=== Exercise description ===
Extract the records below word for word and ignore the images.

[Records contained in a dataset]
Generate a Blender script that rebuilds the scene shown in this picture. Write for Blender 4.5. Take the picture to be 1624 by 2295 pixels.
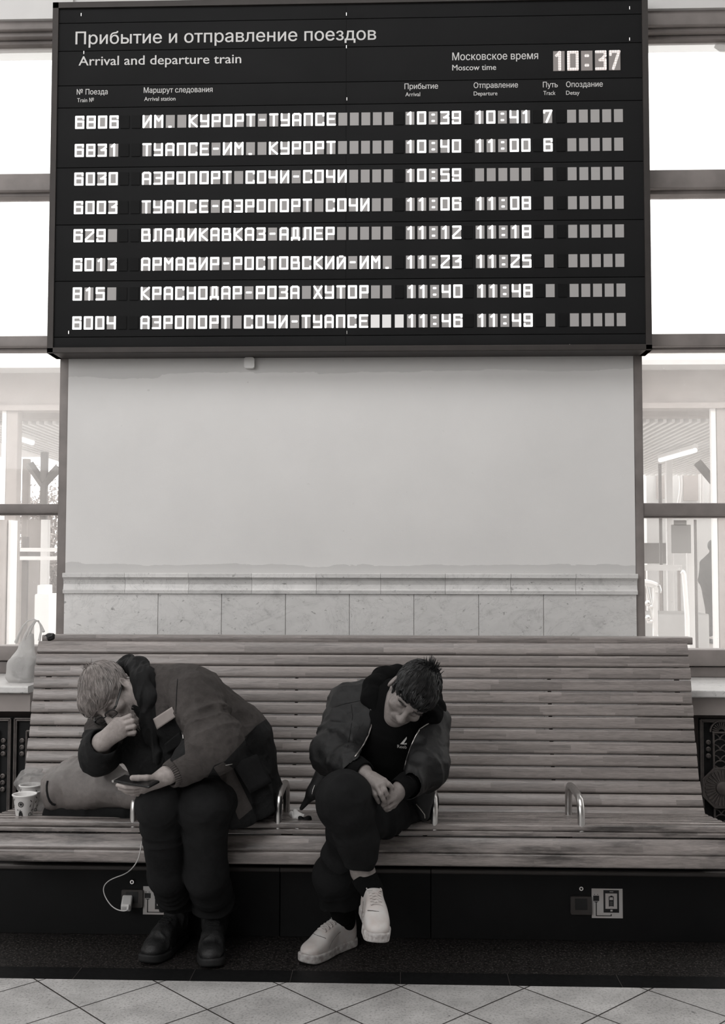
import bpy, bmesh, math, random
import numpy as np
from mathutils import Vector, Matrix
from mathutils.bvhtree import BVHTree

C = bpy.context.scene.collection
for o in list(bpy.data.objects):
    bpy.data.objects.remove(o)
SC = bpy.context.scene
rnd = random.Random(7)

# ------------------------------------------------------------------ camera
W, H, F = 1624, 2295, 2350.0          # picture frame and focal length in pixels
CAM_H = 1.30
PITCH, YAW, ROLL = math.atan(0.0515), math.atan(0.034), 0.0015
cam_d = bpy.data.cameras.new('camera')
cam = bpy.data.objects.new('camera', cam_d)
C.objects.link(cam)
cam_d.sensor_fit = 'HORIZONTAL'
cam_d.sensor_width = 24.0
cam_d.lens = F / W * 24.0
cam_d.clip_start, cam_d.clip_end = 0.05, 300
CAM_R = (Matrix.Rotation(YAW, 3, 'Z') @ Matrix.Rotation(math.pi / 2 + PITCH, 3, 'X') @ Matrix.Rotation(ROLL, 3, 'Z'))
cam.matrix_world = Matrix.Translation((0, 0, CAM_H)) @ CAM_R.to_4x4()
SC.camera = cam
RC = np.array(CAM_R)

def ray(px, py):
    return RC @ np.array([(px - W / 2) / F, (H / 2 - py) / F, -1.0])

def at(px, py, Y):
    """world point on the plane Y = const seen at picture position (px, py)"""
    d = ray(px, py)
    t = Y / d[1]
    return np.array([d[0] * t, Y, CAM_H + d[2] * t])

def proj(P):
    P = np.asarray(P, float) - np.array([0, 0, CAM_H])
    q = P @ RC
    return np.stack([W / 2 - F * q[..., 0] / q[..., 2], H / 2 + F * q[..., 1] / q[..., 2]], -1)

# ------------------------------------------------------------------ world, lights, exposure
world = bpy.data.worlds.new('sky')
SC.world = world
world.use_nodes = True
bgn = world.node_tree.nodes['Background']
bgn.inputs[0].default_value = (1.0, 0.99, 0.965, 1)
bgn.inputs[1].default_value = 2.8

def area(name, loc, target, sx, sy, power, col=(1, 0.995, 0.988)):
    l = bpy.data.lights.new(name, 'AREA')
    l.shape = 'RECTANGLE'
    l.size, l.size_y, l.energy, l.color = sx, sy, power, col
    o = bpy.data.objects.new(name, l)
    C.objects.link(o)
    o.location = loc
    o.rotation_euler = (Vector(target) - Vector(loc)).to_track_quat('-Z', 'Y').to_euler()
    return o

area('hall_window_light', (-4.6, -2.6, 3.9), (-0.3, 4.2, 1.0), 6.0, 3.0, 250)
area('hall_ceiling_light', (-0.4, 1.6, 5.4), (-0.2, 2.6, 0.0), 5.0, 2.6, 120)
SC.view_settings.view_transform = 'Standard'
SC.view_settings.look = 'None'
SC.view_settings.exposure = 0.0
SC.view_settings.gamma = 1.0
SC.view_settings.use_curve_mapping = False
SC.cycles.max_bounces = 7
SC.cycles.diffuse_bounces = 4
SC.cycles.glossy_bounces = 3
SC.cycles.transparent_max_bounces = 12

# ------------------------------------------------------------------ materials
def tone(v):
    """linear colour of a warm grey of reflectance v (the whole place is toned black and white)"""
    if v < 0.03: return (v * 0.98, v * 0.99, v * 1.03, 1)
    if v > 0.45: return (min(v * 1.012, 1), v * 0.995, v * 0.982, 1)
    return (min(v * 1.09, 1), v * 0.975, v * 0.93, 1)

class NT:
    def __init__(s, name):
        s.m = bpy.data.materials.new(name)
        s.m.use_nodes = True
        s.t = s.m.node_tree
        s.b = s.t.nodes['Principled BSDF']
        s.out = s.t.nodes['Material Output']
    def n(s, typ, **kw):
        nd = s.t.nodes.new(typ)
        for k, v in kw.items():
            if k == 'ins':
                for kk, vv in v.items():
                    nd.inputs[kk].default_value = vv
            else:
                setattr(nd, k, v)
        return nd
    def l(s, a, b):
        s.t.links.new(a, b)
    def pos(s, scale=(1, 1, 1), rot=(0, 0, 0)):
        g = s.n('ShaderNodeTexCoord')
        mp = s.n('ShaderNodeMapping')
        mp.inputs['Scale'].default_value = scale
        mp.inputs['Rotation'].default_value = rot
        s.l(g.outputs['Object'], mp.inputs['Vector'])
        return mp.outputs[0]
    def noise(s, vec, scale, detail=4, rough=0.55, dist=0):
        nd = s.n('ShaderNodeTexNoise', ins={'Scale': scale, 'Detail': detail, 'Roughness': rough, 'Distortion': dist})
        s.l(vec, nd.inputs['Vector'])
        return nd.outputs['Fac']
    def ramp(s, fac, stops):
        r = s.n('ShaderNodeValToRGB')
        el = r.color_ramp.elements
        while len(el) < len(stops):
            el.new(0.5)
        for e, (p, v) in zip(el, stops):
            e.position = p
            e.color = tone(v) if not isinstance(v, tuple) else v
        s.l(fac, r.inputs[0])
        return r.outputs[0]
    def nramp(s, fac, stops):
        return s.ramp(fac, [(p, (v, v, v, 1)) for p, v in stops])
    def math(s, op, a, b=None, c=None):
        nd = s.n('ShaderNodeMath', operation=op)
        for i, v in enumerate((a, b, c)):
            if v is None: continue
            if isinstance(v, (int, float)): nd.inputs[i].default_value = v
            else: s.l(v, nd.inputs[i])
        return nd.outputs[0]
    def mul(s, a, b, fac=1.0):
        nd = s.n('ShaderNodeMix', data_type='RGBA', blend_type='MULTIPLY')
        nd.inputs[0].default_value = fac
        s.l(a, nd.inputs[6]); s.l(b, nd.inputs[7])
        return nd.outputs[2]
    def mix(s, f, a, b):
        nd = s.n('ShaderNodeMix', data_type='RGBA')
        s.l(f, nd.inputs[0]); s.l(a, nd.inputs[6]); s.l(b, nd.inputs[7])
        return nd.outputs[2]
    def bump(s, fac, strength=0.3, dist=0.01):
        nd = s.n('ShaderNodeBump', ins={'Strength': strength, 'Distance': dist})
        s.l(fac, nd.inputs['Height'])
        s.l(nd.outputs[0], s.b.inputs['Normal'])
    def set(s, col=None, rough=0.5, metal=0.0, spec=0.5):
        if col is not None:
            if isinstance(col, (int, float)): s.b.inputs['Base Color'].default_value = tone(col)
            elif isinstance(col, tuple): s.b.inputs['Base Color'].default_value = col
            else: s.l(col, s.b.inputs['Base Color'])
        s.b.inputs['Roughness'].default_value = rough
        s.b.inputs['Metallic'].default_value = metal
        s.b.inputs['Specular IOR Level'].default_value = spec
        return s.m

def plain(name, v, rough=0.6, metal=0.0, spec=0.4, var=0.15, scale=12, bump=0.0, bscale=200):
    t = NT(name)
    f = t.noise(t.pos(), scale, 4)
    c = t.ramp(f, [(0.3, v * (1 - var)), (0.7, v * (1 + var))])
    if bump:
        t.bump(t.noise(t.pos(), bscale, 3), bump, 0.004)
    return t.set(c, rough, metal, spec)

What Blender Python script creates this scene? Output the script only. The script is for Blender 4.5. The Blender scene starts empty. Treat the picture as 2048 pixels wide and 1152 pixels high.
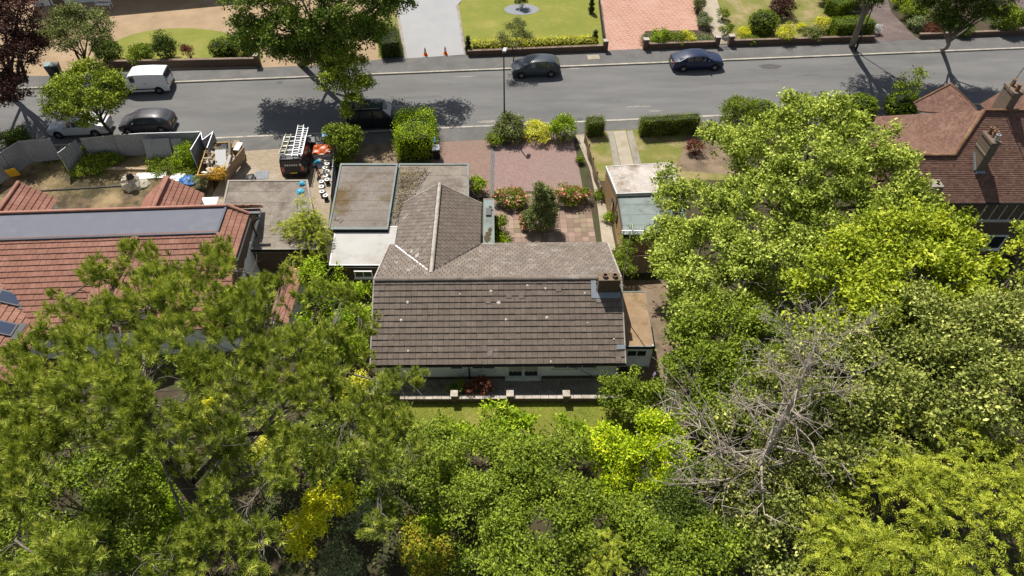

=== Solved problem ===
Generate a Blender script that rebuilds the scene shown in this picture. Write for Blender 4.5. Take the picture to be 1624 by 2295 pixels.
import bpy, bmesh, math, random
import numpy as np
from mathutils import Vector, Matrix
from mathutils.bvhtree import BVHTree

C = bpy.context.scene.collection
for o in list(bpy.data.objects):
    bpy.data.objects.remove(o)
SC = bpy.context.scene
rnd = random.Random(7)

# ------------------------------------------------------------------ camera
W, H, F = 1624, 2295, 2350.0          # picture frame and focal length in pixels
CAM_H = 1.30
PITCH, YAW, ROLL = math.atan(0.0515), math.atan(0.034), 0.0015
cam_d = bpy.data.cameras.new('camera')
cam = bpy.data.objects.new('camera', cam_d)
C.objects.link(cam)
cam_d.sensor_fit = 'HORIZONTAL'
cam_d.sensor_width = 24.0
cam_d.lens = F / W * 24.0
cam_d.clip_start, cam_d.clip_end = 0.05, 300
CAM_R = (Matrix.Rotation(YAW, 3, 'Z') @ Matrix.Rotation(math.pi / 2 + PITCH, 3, 'X') @ Matrix.Rotation(ROLL, 3, 'Z'))
cam.matrix_world = Matrix.Translation((0, 0, CAM_H)) @ CAM_R.to_4x4()
SC.camera = cam
RC = np.array(CAM_R)

def ray(px, py):
    return RC @ np.array([(px - W / 2) / F, (H / 2 - py) / F, -1.0])

def at(px, py, Y):
    """world point on the plane Y = const seen at picture position (px, py)"""
    d = ray(px, py)
    t = Y / d[1]
    return np.array([d[0] * t, Y, CAM_H + d[2] * t])

def proj(P):
    P = np.asarray(P, float) - np.array([0, 0, CAM_H])
    q = P @ RC
    return np.stack([W / 2 - F * q[..., 0] / q[..., 2], H / 2 + F * q[..., 1] / q[..., 2]], -1)

# ------------------------------------------------------------------ world, lights, exposure
world = bpy.data.worlds.new('sky')
SC.world = world
world.use_nodes = True
bgn = world.node_tree.nodes['Background']
bgn.inputs[0].default_value = (1.0, 0.99, 0.965, 1)
bgn.inputs[1].default_value = 2.8

def area(name, loc, target, sx, sy, power, col=(1, 0.995, 0.988)):
    l = bpy.data.lights.new(name, 'AREA')
    l.shape = 'RECTANGLE'
    l.size, l.size_y, l.energy, l.color = sx, sy, power, col
    o = bpy.data.objects.new(name, l)
    C.objects.link(o)
    o.location = loc
    o.rotation_euler = (Vector(target) - Vector(loc)).to_track_quat('-Z', 'Y').to_euler()
    return o

area('hall_window_light', (-4.6, -2.6, 3.9), (-0.3, 4.2, 1.0), 6.0, 3.0, 250)
area('hall_ceiling_light', (-0.4, 1.6, 5.4), (-0.2, 2.6, 0.0), 5.0, 2.6, 120)
SC.view_settings.view_transform = 'Standard'
SC.view_settings.look = 'None'
SC.view_settings.exposure = 0.0
SC.view_settings.gamma = 1.0
SC.view_settings.use_curve_mapping = False
SC.cycles.max_bounces = 7
SC.cycles.diffuse_bounces = 4
SC.cycles.glossy_bounces = 3
SC.cycles.transparent_max_bounces = 12

# ------------------------------------------------------------------ materials
def tone(v):
    """linear colour of a warm grey of reflectance v (the whole place is toned black and white)"""
    if v < 0.03: return (v * 0.98, v * 0.99, v * 1.03, 1)
    if v > 0.45: return (min(v * 1.012, 1), v * 0.995, v * 0.982, 1)
    return (min(v * 1.09, 1), v * 0.975, v * 0.93, 1)

class NT:
    def __init__(s, name):
        s.m = bpy.data.materials.new(name)
        s.m.use_nodes = True
        s.t = s.m.node_tree
        s.b = s.t.nodes['Principled BSDF']
        s.out = s.t.nodes['Material Output']
    def n(s, typ, **kw):
        nd = s.t.nodes.new(typ)
        for k, v in kw.items():
            if k == 'ins':
                for kk, vv in v.items():
                    nd.inputs[kk].default_value = vv
            else:
                setattr(nd, k, v)
        return nd
    def l(s, a, b):
        s.t.links.new(a, b)
    def pos(s, scale=(1, 1, 1), rot=(0, 0, 0)):
        g = s.n('ShaderNodeTexCoord')
        mp = s.n('ShaderNodeMapping')
        mp.inputs['Scale'].default_value = scale
        mp.inputs['Rotation'].default_value = rot
        s.l(g.outputs['Object'], mp.inputs['Vector'])
        return mp.outputs[0]
    def noise(s, vec, scale, detail=4, rough=0.55, dist=0):
        nd = s.n('ShaderNodeTexNoise', ins={'Scale': scale, 'Detail': detail, 'Roughness': rough, 'Distortion': dist})
        s.l(vec, nd.inputs['Vector'])
        return nd.outputs['Fac']
    def ramp(s, fac, stops):
        r = s.n('ShaderNodeValToRGB')
        el = r.color_ramp.elements
        while len(el) < len(stops):
            el.new(0.5)
        for e, (p, v) in zip(el, stops):
            e.position = p
            e.color = tone(v) if not isinstance(v, tuple) else v
        s.l(fac, r.inputs[0])
        return r.outputs[0]
    def nramp(s, fac, stops):
        return s.ramp(fac, [(p, (v, v, v, 1)) for p, v in stops])
    def math(s, op, a, b=None, c=None):
        nd = s.n('ShaderNodeMath', operation=op)
        for i, v in enumerate((a, b, c)):
            if v is None: continue
            if isinstance(v, (int, float)): nd.inputs[i].default_value = v
            else: s.l(v, nd.inputs[i])
        return nd.outputs[0]
    def mul(s, a, b, fac=1.0):
        nd = s.n('ShaderNodeMix', data_type='RGBA', blend_type='MULTIPLY')
        nd.inputs[0].default_value = fac
        s.l(a, nd.inputs[6]); s.l(b, nd.inputs[7])
        return nd.outputs[2]
    def mix(s, f, a, b):
        nd = s.n('ShaderNodeMix', data_type='RGBA')
        s.l(f, nd.inputs[0]); s.l(a, nd.inputs[6]); s.l(b, nd.inputs[7])
        return nd.outputs[2]
    def bump(s, fac, strength=0.3, dist=0.01):
        nd = s.n('ShaderNodeBump', ins={'Strength': strength, 'Distance': dist})
        s.l(fac, nd.inputs['Height'])
        s.l(nd.outputs[0], s.b.inputs['Normal'])
    def set(s, col=None, rough=0.5, metal=0.0, spec=0.5):
        if col is not None:
            if isinstance(col, (int, float)): s.b.inputs['Base Color'].default_value = tone(col)
            elif isinstance(col, tuple): s.b.inputs['Base Color'].default_value = col
            else: s.l(col, s.b.inputs['Base Color'])
        s.b.inputs['Roughness'].default_value = rough
        s.b.inputs['Metallic'].default_value = metal
        s.b.inputs['Specular IOR Level'].default_value = spec
        return s.m

def plain(name, v, rough=0.6, metal=0.0, spec=0.4, var=0.15, scale=12, bump=0.0, bscale=200):
    t = NT(name)
    f = t.noise(t.pos(), scale, 4)
    c = t.ramp(f, [(0.3, v * (1 - var)), (0.7, v * (1 + var))])
    if bump:
        t.bump(t.noise(t.pos(), bscale, 3), bump, 0.004)
    return t.set(c, rough, metal, spec)

What Blender Python script creates this scene? Output the script only. The script is for Blender 4.5. The Blender scene starts empty. Treat the picture as 2048 pixels wide and 1152 pixels high.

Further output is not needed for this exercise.